For the sufficiently elucidated reader its sole offense is relying on David Irving's The Destruction of Dresden as a source. Irving's book was an international bestseller in the 1960s, and one of the first to question the morality of the indiscriminate bombing of German cities. It's easy to comprehend why Vonnegut would rely on it to provide his account with what was then considered reliable facts and figures.
That Irving, virtually unknown outside of Britain at the time, would become a notorious historical revisionist, a convicted racist and anti-Semite, incarcerated for Holocaust denial, was something neither Vonnegut nor anyone else could've foreseen. However, the inclusion of Irving's findings contribute to the controversy; they're crucial to whether the bombing of Dresden should be considered a crime or the result of war's general melee.
As Vonnegut's myopic protagonist is told in the novel at the very beginning of his career in optometry "frames are where the money is," and the framing of historical events such as the bombing of Dresden are lessons in how atrocious events past can be smoothly rationalised and adjusted to prepare ground for future "inevitable" and "necessary" actions.
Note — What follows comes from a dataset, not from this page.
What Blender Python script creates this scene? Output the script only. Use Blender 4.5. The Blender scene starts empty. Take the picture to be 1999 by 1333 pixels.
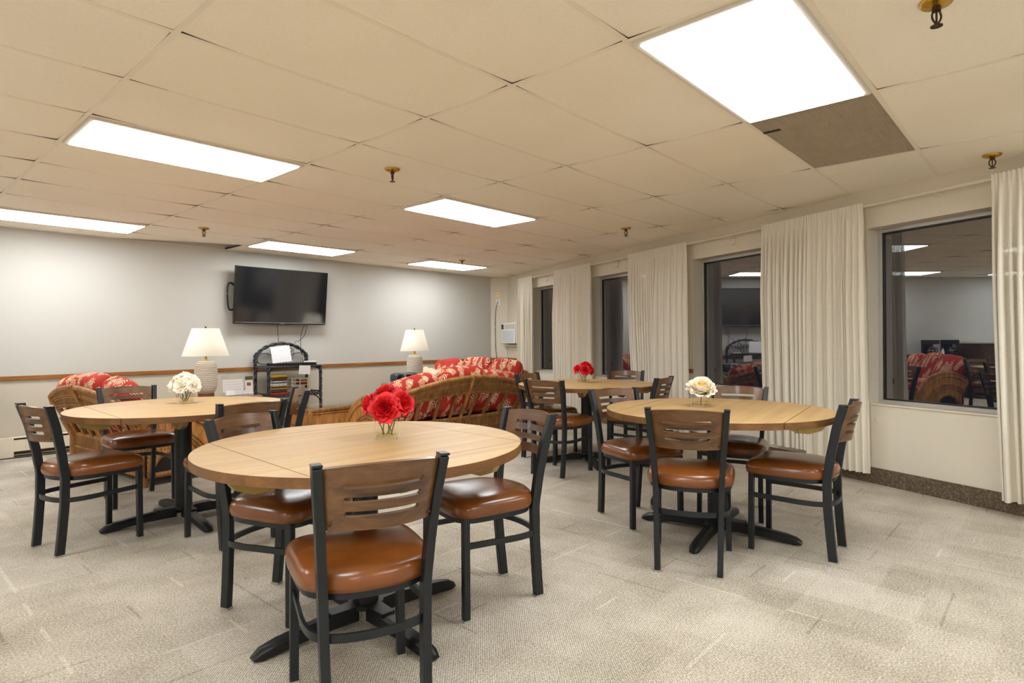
import bpy, bmesh, math, random
from mathutils import Vector, Matrix, Euler
PI = math.pi
S = bpy.context.scene
COL = S.collection
R = math.radians

# ------------------------------------------------------------------ camera
CAMX, CAMY, CAMZ = -0.8492, -2.4650, 1.16
YAW, ROLL = 0.8372, -0.0062
fw = Vector((math.sin(YAW), math.cos(YAW), 0))
rt = Vector((math.cos(YAW), -math.sin(YAW), 0))
up = Vector((0, 0, 1))
r2 = rt*math.cos(ROLL) + up*math.sin(ROLL)
u2 = -rt*math.sin(ROLL) + up*math.cos(ROLL)
cam_d = bpy.data.cameras.new('camera')
cam = bpy.data.objects.new('camera', cam_d)
COL.objects.link(cam)
M = Matrix((r2, u2, -fw)).transposed().to_4x4()
M.translation = Vector((CAMX, CAMY, CAMZ))
cam.matrix_world = M
cam_d.sensor_width = 36
cam_d.lens = 1179.24/1999*36
cam_d.shift_y = -3.94/1999
cam_d.clip_start = 0.05
S.camera = cam
S.view_settings.view_transform = 'Standard'
S.view_settings.look = 'None'
S.view_settings.gamma = 1
S.view_settings.exposure = 0.18
S.view_settings.use_curve_mapping = False
S.cycles.max_bounces = 10
S.cycles.diffuse_bounces = 6
S.cycles.glossy_bounces = 4
S.cycles.transmission_bounces = 8
S.cycles.transparent_max_bounces = 32
S.cycles.caustics_reflective = False
S.cycles.caustics_refractive = False
S.cycles.sample_clamp_indirect = 6
try:
    S.cycles.use_denoising = True
    S.cycles.denoiser = 'OPENIMAGEDENOISE'
except Exception:
    pass

# ------------------------------------------------------------------ materials
def lin(c):
    return tuple(((v/255)/12.92 if v/255 <= .04045 else ((v/255+.055)/1.055)**2.4) for v in c)

class NT:
    def __init__(s, name):
        s.m = bpy.data.materials.new(name); s.m.use_nodes = True
        s.t = s.m.node_tree; s.t.nodes.clear()
        s.out = s.n('ShaderNodeOutputMaterial')
    def n(s, typ, **kw):
        nd = s.t.nodes.new(typ)
        for k, v in kw.items():
            if k.startswith('i_'):
                key = k[2:]
                key = int(key) if key.isdigit() else key.replace('_', ' ')
                nd.inputs[key].default_value = v
            else: setattr(nd, k, v)
        return nd
    def l(s, a, b): s.t.links.new(a, b)
    def bsdf(s, col=None, rough=.5, metal=0., **kw):
        b = s.n('ShaderNodeBsdfPrincipled')
        if col is not None: b.inputs['Base Color'].default_value = (*col, 1)
        b.inputs['Roughness'].default_value = rough
        b.inputs['Metallic'].default_value = metal
        for k, v in kw.items(): b.inputs[k.replace('_', ' ')].default_value = v
        s.l(b.outputs[0], s.out.inputs[0])
        s.b = b
        return b
    def coord(s, scale=(1, 1, 1), rot=(0, 0, 0), kind='Object'):
        tc = s.n('ShaderNodeTexCoord'); mp = s.n('ShaderNodeMapping')
        mp.inputs['Scale'].default_value = scale; mp.inputs['Rotation'].default_value = rot
        s.l(tc.outputs[kind], mp.inputs[0]); return mp.outputs[0]
    def pos(s):
        return s.n('ShaderNodeNewGeometry').outputs['Position']
    def noise(s, vec, scale, detail=3, rough=.5, dist=0.):
        nz = s.n('ShaderNodeTexNoise'); s.l(vec, nz.inputs['Vector'])
        nz.inputs['Scale'].default_value = scale; nz.inputs['Detail'].default_value = detail
        nz.inputs['Roughness'].default_value = rough; nz.inputs['Distortion'].default_value = dist
        return nz.outputs['Fac']
    def ramp(s, fac, stops, interp='LINEAR'):
        r = s.n('ShaderNodeValToRGB'); s.l(fac, r.inputs[0]); e = r.color_ramp; e.interpolation = interp
        while len(e.elements) < len(stops): e.elements.new(.5)
        for i, (p, c) in enumerate(stops):
            e.elements[i].position = p; e.elements[i].color = (*c, 1)
        return r.outputs[0]
    def mixc(s, fac, a, b, mode='MIX'):
        m = s.n('ShaderNodeMix', data_type='RGBA', blend_type=mode)
        for sock, v in ((0, fac), (6, a), (7, b)):
            if hasattr(v, 'is_linked'): s.l(v, m.inputs[sock])
            elif isinstance(v, (int, float)): m.inputs[sock].default_value = v
            else: m.inputs[sock].default_value = (*v, 1)
        return m.outputs[2]
    def math(s, op, a, b=None, c=None):
        m = s.n('ShaderNodeMath', operation=op)
        for i, v in enumerate((a, b, c)):
            if v is None: continue
            if hasattr(v, 'is_linked'): s.l(v, m.inputs[i])
            else: m.inputs[i].default_value = v
        return m.outputs[0]
    def vmath(s, op, a, b=None):
        m = s.n('ShaderNodeVectorMath', operation=op)
        for i, v in enumerate((a, b)):
            if v is None: continue
            if hasattr(v, 'is_linked'): s.l(v, m.inputs[i])
            else: m.inputs[i].default_value = v
        return m.outputs[1] if op in ('LENGTH', 'DOT_PRODUCT', 'DISTANCE') else m.outputs[0]
    def bump(s, h, strength=.3, dist=.01):
        b = s.n('ShaderNodeBump'); b.inputs['Strength'].default_value = strength; b.inputs['Distance'].default_value = dist
        s.l(h, b.inputs['Height']); s.l(b.outputs[0], s.b.inputs['Normal'])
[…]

Framing is everything. So it goes.
Ultimately, Slaughterhouse-Five is a work of fiction not entirely concerned with facts and figures. It's readers shouldn't be overtly concerned with them either. Does it really matter how many people were burned alive in Dresden a mere twelve weeks before the war ended? Would it seem less atrocious if, say, only a handful of people had been roasted? Anyone who answers with a resounding yes ought to have their head examined. Professionally.
Listen. The debate over numbers is a ruse. Many, many people were killed; many, many of their cultural artifacts were destroyed forever. For reasons increasingly difficult to justify as time marches on. That's all anyone needs to remember in order to avoid a repeat. That's all Vonnegut wanted to say.